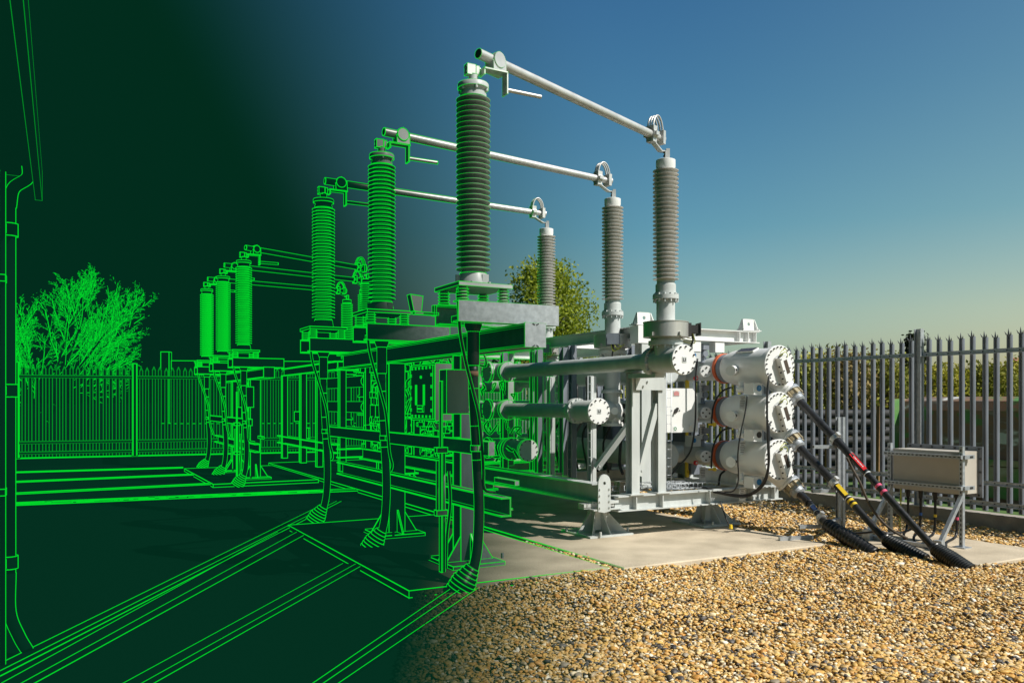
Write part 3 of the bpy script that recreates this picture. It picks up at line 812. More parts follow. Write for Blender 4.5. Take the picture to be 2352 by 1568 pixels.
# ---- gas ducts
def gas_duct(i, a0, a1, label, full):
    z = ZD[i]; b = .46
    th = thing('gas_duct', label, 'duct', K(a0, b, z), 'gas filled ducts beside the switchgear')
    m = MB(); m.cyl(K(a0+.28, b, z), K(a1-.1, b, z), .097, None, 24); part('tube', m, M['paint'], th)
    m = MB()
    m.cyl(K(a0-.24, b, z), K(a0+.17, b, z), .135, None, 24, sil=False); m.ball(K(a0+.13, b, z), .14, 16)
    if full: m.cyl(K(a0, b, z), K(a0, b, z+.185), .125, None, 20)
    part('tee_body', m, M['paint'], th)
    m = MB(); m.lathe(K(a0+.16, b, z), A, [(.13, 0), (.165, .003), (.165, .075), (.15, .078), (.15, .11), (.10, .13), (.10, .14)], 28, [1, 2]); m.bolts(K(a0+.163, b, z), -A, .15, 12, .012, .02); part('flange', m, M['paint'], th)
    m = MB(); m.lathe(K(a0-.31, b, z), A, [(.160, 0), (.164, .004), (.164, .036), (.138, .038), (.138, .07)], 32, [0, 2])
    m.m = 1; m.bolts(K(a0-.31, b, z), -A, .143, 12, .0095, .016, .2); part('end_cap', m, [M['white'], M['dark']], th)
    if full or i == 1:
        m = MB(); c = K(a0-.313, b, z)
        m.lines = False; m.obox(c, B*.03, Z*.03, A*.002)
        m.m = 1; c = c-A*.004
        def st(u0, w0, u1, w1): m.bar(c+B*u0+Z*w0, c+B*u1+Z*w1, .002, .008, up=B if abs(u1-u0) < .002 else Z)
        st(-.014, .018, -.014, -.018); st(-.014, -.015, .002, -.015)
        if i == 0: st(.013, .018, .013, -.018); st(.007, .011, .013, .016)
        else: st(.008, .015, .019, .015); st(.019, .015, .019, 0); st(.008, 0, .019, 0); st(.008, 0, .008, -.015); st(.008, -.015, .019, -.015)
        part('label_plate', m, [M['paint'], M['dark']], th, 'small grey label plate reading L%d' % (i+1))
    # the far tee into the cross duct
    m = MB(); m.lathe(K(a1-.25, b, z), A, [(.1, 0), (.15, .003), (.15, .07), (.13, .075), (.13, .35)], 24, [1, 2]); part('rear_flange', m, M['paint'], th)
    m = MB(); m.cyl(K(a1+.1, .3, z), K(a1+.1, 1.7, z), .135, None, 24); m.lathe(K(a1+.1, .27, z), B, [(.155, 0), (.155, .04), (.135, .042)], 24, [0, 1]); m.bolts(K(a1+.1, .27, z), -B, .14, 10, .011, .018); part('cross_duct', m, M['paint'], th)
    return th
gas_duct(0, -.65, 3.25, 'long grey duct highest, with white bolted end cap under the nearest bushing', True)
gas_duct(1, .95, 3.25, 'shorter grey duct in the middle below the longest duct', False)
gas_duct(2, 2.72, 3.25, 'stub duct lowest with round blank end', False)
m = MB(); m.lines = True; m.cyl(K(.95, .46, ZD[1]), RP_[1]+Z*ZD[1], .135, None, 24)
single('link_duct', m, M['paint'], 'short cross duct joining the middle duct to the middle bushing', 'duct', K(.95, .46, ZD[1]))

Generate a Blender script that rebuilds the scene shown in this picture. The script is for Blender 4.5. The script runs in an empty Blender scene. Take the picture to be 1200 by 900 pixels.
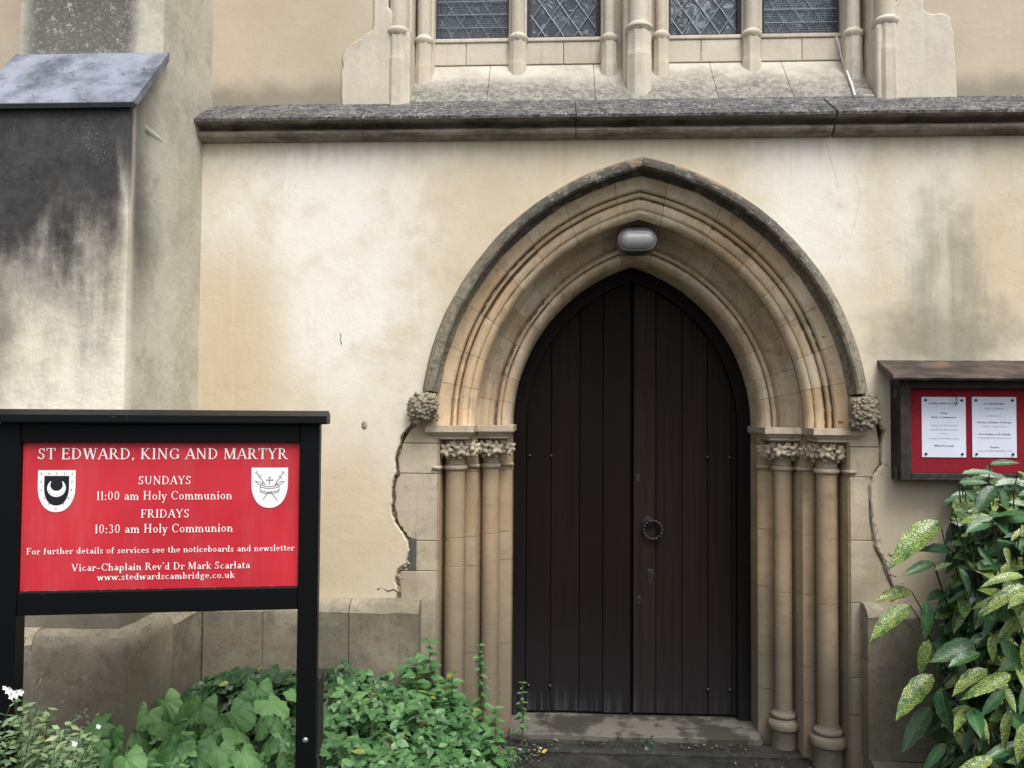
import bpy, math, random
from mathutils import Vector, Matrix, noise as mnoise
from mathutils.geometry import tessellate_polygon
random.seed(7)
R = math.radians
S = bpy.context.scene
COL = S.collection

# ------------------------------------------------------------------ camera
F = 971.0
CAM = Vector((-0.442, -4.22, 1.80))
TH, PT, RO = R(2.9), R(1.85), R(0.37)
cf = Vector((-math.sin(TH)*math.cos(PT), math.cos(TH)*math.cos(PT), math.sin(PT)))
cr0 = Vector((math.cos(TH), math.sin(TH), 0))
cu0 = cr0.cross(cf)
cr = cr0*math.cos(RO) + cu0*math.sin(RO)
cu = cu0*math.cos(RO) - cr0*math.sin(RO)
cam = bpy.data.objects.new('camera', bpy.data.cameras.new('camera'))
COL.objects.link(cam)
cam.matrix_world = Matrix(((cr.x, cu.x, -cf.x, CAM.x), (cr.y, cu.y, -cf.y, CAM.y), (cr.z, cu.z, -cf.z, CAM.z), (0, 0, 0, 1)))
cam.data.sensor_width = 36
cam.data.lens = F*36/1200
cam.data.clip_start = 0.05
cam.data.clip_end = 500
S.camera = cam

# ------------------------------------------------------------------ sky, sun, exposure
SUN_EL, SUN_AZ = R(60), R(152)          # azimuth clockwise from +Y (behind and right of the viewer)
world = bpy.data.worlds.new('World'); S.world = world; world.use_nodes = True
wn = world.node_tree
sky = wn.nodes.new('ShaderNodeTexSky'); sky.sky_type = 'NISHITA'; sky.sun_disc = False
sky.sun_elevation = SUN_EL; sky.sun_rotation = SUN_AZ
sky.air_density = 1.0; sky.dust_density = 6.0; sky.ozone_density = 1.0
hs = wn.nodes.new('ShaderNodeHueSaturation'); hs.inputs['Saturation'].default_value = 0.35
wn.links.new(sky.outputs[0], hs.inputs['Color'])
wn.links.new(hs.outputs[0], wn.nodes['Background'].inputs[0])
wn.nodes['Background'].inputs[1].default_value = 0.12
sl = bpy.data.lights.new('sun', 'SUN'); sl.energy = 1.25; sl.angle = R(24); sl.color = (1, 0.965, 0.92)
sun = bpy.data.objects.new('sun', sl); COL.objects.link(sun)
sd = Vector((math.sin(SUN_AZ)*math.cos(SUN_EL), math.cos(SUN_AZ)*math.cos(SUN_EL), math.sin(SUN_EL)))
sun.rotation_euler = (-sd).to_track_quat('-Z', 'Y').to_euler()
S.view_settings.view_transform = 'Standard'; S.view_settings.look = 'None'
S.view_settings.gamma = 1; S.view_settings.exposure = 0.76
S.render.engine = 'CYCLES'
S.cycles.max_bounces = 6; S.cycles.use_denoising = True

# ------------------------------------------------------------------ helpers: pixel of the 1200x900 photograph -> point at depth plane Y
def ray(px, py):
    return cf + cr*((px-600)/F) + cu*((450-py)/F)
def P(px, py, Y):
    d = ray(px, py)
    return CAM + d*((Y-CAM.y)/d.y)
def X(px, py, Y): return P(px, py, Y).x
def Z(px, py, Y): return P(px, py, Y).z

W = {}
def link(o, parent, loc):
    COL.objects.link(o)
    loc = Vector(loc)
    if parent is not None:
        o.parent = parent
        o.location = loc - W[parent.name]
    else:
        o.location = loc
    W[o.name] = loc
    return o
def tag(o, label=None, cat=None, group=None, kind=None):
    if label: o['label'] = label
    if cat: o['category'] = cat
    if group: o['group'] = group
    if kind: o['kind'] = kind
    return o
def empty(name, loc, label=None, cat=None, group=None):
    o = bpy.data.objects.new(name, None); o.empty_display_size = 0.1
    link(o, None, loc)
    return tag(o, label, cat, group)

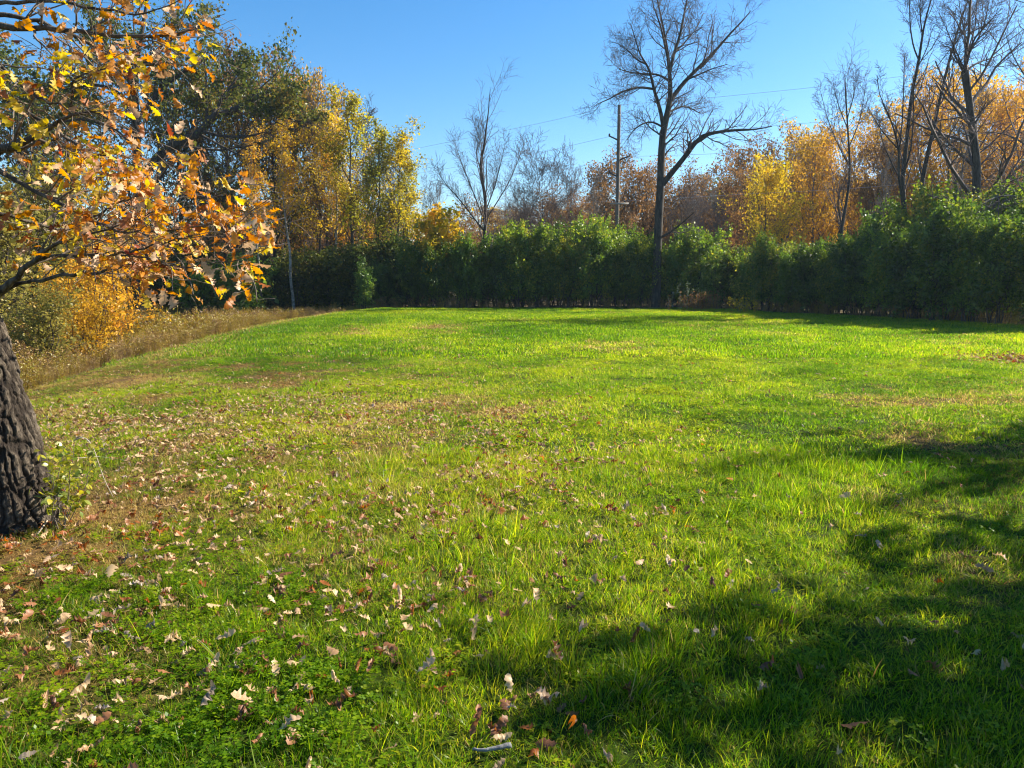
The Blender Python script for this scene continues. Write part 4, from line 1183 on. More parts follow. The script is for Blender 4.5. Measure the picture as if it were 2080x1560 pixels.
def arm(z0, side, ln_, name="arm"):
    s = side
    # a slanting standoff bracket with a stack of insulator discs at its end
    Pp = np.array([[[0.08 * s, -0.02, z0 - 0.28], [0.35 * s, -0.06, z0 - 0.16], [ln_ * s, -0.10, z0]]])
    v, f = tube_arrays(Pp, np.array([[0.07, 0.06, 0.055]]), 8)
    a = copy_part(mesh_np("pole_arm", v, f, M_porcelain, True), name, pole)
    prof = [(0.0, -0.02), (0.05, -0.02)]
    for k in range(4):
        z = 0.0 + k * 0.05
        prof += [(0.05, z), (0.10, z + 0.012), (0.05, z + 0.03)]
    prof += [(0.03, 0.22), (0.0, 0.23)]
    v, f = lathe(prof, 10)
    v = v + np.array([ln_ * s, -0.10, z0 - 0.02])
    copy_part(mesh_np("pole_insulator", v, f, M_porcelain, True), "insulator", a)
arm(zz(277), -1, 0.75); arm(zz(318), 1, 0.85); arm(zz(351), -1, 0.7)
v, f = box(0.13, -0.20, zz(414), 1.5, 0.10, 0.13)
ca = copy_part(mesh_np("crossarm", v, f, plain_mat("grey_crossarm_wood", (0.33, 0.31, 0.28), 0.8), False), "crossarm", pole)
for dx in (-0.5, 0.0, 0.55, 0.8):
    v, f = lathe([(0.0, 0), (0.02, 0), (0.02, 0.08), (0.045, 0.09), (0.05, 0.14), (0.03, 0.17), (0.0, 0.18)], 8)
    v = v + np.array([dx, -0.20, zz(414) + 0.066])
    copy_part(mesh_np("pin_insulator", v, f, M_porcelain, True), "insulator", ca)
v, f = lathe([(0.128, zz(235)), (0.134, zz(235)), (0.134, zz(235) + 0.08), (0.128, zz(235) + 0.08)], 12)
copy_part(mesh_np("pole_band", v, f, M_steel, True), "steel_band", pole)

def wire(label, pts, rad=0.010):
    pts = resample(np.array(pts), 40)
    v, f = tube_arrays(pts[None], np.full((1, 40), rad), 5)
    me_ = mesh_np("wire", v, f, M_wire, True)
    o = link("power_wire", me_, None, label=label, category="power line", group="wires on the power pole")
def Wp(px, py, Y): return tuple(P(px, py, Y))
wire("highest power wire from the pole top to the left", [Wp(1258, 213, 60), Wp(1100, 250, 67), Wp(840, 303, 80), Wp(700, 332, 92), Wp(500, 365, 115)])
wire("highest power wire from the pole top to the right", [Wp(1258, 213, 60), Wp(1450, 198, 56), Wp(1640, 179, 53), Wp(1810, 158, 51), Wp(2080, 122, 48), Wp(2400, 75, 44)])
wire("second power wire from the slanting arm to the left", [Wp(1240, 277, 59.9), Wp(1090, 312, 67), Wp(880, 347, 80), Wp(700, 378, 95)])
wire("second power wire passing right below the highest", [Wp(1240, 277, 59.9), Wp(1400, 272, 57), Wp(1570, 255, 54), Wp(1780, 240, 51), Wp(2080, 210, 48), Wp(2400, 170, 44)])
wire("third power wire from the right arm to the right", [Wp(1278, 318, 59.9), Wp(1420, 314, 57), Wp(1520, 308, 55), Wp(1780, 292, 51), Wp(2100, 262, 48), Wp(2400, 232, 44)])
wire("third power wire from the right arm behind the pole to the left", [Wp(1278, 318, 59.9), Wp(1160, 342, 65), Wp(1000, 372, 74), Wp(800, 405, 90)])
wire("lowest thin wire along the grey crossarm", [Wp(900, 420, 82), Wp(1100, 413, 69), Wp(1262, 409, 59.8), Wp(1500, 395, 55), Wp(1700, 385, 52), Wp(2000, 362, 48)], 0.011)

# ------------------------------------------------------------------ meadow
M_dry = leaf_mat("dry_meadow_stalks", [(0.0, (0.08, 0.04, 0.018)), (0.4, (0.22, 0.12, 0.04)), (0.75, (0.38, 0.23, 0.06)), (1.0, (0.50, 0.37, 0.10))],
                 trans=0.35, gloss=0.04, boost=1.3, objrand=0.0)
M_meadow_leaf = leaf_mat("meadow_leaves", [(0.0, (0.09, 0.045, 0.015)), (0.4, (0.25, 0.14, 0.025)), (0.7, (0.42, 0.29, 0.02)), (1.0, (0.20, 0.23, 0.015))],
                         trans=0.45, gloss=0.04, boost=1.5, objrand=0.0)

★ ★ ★

* _TASK DESCRIPTION_: Copy out the listing above from the line containing "Generate a Blender" to the line containing "S.camera = cam", both included, exactly as written and minus the images.

* _COMPLETE RESPONSE_:
Generate a Blender script that rebuilds the scene shown in this picture. The script is for Blender 4.5. The script runs in an empty Blender scene. Take the picture to be 1200 by 900 pixels.
import bpy, math, random
from mathutils import Vector, Matrix, noise as mnoise
from mathutils.geometry import tessellate_polygon
random.seed(7)
R = math.radians
S = bpy.context.scene
COL = S.collection

# ------------------------------------------------------------------ camera
F = 971.0
CAM = Vector((-0.442, -4.22, 1.80))
TH, PT, RO = R(2.9), R(1.85), R(0.37)
cf = Vector((-math.sin(TH)*math.cos(PT), math.cos(TH)*math.cos(PT), math.sin(PT)))
cr0 = Vector((math.cos(TH), math.sin(TH), 0))
cu0 = cr0.cross(cf)
cr = cr0*math.cos(RO) + cu0*math.sin(RO)
cu = cu0*math.cos(RO) - cr0*math.sin(RO)
cam = bpy.data.objects.new('camera', bpy.data.cameras.new('camera'))
COL.objects.link(cam)
cam.matrix_world = Matrix(((cr.x, cu.x, -cf.x, CAM.x), (cr.y, cu.y, -cf.y, CAM.y), (cr.z, cu.z, -cf.z, CAM.z), (0, 0, 0, 1)))
cam.data.sensor_width = 36
cam.data.lens = F*36/1200
cam.data.clip_start = 0.05
cam.data.clip_end = 500
S.camera = cam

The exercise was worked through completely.